S'inspirant de nombreuses autorités qu'il cite dans ses notes, M. le Juge Fauteux, avec qui j'ai concouru, en est venu à la conclusion qu'il s'agissait d'un jugement final. A la page 479, il dit:

L'injonction interlocutoire est une mesure dont l'effet et l'objet visent exclusivement au maintien du statu quo pendente lite. C'est donc, en soi, un remède manifestement indépendant et distinct de tous ceux dont l'obtention est—et peut être—recherchée par l'action et conditionnée par son succès. Sans doute, et en fonction de la période de temps pour laquelle il est établi, ce remède est, pour cette raison, de nature provisoire; mais la nature du remède ne fait pas la nature du jugement qui en dispose. Les deux ne peuvent être confondus.

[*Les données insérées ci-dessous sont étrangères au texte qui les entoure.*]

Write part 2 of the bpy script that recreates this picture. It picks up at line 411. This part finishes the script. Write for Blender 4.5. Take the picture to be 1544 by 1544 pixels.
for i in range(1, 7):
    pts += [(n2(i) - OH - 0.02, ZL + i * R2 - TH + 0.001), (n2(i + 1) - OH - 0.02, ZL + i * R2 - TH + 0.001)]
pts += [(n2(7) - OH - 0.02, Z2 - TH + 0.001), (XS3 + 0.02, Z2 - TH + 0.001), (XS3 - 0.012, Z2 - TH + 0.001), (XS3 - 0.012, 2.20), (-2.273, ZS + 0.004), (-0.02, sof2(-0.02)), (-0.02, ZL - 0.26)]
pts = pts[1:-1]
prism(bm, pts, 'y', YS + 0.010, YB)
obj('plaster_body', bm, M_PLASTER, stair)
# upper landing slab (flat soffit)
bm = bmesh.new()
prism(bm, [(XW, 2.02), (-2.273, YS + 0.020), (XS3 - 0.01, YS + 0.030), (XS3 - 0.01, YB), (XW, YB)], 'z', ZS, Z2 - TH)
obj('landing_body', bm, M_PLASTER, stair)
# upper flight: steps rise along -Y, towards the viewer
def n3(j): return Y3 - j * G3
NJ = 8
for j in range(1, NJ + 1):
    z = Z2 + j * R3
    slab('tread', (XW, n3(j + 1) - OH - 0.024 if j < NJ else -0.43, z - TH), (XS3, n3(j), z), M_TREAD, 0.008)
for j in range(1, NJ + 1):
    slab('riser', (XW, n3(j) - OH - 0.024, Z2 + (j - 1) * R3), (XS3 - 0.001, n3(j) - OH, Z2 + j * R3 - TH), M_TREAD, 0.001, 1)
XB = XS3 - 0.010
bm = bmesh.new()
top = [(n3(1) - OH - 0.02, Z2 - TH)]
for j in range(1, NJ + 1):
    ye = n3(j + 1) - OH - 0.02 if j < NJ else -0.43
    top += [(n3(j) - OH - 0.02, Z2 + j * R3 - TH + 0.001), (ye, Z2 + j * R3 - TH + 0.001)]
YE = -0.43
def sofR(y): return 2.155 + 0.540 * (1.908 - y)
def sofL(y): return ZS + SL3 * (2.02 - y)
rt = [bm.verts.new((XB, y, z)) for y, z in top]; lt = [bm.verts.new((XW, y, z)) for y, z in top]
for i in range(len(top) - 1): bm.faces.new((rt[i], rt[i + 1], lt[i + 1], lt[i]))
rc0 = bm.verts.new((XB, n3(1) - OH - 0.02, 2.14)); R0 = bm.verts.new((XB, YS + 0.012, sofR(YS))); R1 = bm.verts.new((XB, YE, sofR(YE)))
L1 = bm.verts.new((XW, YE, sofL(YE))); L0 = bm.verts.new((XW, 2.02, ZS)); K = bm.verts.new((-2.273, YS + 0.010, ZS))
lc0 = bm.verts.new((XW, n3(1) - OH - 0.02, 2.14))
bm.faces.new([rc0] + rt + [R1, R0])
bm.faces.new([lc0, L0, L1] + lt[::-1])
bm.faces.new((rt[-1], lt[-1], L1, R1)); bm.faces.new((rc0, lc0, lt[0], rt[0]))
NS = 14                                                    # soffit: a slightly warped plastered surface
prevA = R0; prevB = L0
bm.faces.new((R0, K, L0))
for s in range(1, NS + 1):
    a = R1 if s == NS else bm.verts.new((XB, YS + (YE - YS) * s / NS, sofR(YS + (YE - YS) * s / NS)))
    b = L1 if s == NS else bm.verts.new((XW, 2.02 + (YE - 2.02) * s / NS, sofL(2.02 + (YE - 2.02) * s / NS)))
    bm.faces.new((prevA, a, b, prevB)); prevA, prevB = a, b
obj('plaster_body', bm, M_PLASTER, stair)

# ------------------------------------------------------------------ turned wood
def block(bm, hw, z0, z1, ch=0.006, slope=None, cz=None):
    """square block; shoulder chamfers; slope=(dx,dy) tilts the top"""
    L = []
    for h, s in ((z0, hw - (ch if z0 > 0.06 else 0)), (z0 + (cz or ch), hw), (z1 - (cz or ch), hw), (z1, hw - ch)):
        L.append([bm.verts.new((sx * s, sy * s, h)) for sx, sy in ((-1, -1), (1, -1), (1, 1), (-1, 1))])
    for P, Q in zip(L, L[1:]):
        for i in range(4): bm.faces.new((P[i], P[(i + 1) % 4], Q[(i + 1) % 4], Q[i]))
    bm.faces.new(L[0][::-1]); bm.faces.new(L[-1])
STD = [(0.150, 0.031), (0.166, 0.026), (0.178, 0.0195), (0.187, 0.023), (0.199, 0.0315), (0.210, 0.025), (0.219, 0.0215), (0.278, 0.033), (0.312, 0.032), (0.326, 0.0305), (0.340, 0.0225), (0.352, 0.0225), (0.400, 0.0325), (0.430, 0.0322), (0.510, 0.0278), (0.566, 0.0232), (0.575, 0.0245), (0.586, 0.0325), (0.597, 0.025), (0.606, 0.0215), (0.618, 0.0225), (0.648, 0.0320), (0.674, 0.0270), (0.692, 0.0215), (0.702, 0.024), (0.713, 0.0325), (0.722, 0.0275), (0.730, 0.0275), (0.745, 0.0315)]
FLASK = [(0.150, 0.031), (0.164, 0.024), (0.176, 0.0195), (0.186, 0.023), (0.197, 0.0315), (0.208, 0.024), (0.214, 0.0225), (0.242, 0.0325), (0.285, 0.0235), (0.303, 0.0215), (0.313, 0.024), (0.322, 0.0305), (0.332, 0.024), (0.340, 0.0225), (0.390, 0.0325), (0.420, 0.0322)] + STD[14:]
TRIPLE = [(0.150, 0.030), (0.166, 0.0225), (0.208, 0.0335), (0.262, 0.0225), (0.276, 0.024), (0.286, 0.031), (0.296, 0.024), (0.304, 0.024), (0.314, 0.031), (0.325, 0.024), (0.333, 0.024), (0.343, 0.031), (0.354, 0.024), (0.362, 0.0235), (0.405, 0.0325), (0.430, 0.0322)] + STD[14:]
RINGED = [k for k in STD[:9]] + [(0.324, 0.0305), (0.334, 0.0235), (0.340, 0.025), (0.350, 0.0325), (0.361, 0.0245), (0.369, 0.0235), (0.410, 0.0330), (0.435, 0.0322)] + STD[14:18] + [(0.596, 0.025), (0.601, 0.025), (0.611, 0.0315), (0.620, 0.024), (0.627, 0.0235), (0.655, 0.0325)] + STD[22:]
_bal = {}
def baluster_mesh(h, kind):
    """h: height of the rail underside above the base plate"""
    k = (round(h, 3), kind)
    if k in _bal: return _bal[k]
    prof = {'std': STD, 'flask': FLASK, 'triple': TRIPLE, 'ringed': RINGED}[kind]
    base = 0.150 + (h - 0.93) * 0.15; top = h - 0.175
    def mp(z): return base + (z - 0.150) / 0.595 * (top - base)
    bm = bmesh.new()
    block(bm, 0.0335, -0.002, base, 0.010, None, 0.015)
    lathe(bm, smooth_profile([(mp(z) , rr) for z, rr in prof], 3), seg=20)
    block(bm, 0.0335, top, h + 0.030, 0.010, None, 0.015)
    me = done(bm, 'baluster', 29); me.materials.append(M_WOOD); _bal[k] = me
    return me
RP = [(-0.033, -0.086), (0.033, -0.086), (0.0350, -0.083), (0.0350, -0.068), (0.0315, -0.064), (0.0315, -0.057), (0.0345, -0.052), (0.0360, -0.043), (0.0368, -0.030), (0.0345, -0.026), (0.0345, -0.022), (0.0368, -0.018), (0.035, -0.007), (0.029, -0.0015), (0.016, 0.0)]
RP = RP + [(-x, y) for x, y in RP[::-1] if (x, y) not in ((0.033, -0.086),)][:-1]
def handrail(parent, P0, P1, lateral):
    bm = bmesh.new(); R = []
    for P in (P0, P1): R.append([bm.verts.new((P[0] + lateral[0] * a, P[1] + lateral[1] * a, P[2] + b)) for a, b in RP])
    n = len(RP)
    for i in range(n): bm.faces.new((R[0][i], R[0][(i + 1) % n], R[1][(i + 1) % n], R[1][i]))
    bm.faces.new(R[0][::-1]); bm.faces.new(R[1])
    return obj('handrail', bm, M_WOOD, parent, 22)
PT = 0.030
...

Et concluant sur la question soumise, il ajoute à la page 480:

Conséquemment et sauf appel du jugement qui, en l'espèce, a annulé l'injonction interlocutoire, ce jugement dispose avec finalité dans la cause, et de ce remède, et du droit d'y recourir.

Pour toutes ces raisons, je suis d'avis que dans le cas qui nous est soumis, il s'agit bien d'un jugement final et non pas seulement de la détermination d'un incident dans le litige principal. La Cour du banc de la reine avait donc juridiction pour entendre le présent appel de plano. Je lui retournerais en conséquence le dossier pour qu'elle se prononce sur le jugement de M. le Juge Tellier qui avait rejeté la motion pour péremption.

L'appel doit donc être maintenu avec dépens devant la Cour du banc de la reine et devant cette Cour.

Appeal allowed with costs.

Attorney for the defendant, appellant: Frank F. Hubscher, Montreal.

Attorneys for the plaintiff, respondent: Walker, Chauvin, Walker, Allison & Beaulieu, Montreal.



1 [1961] Que. Q.B. 169.

2 [1961] Que. Q.B. 169.

3 [1948] Que. K.B. 355.

4 [1947] Que. K.B. 1.

5 [1953] 2 S.C.R. 469, [1954] 2 D.L.R. 193.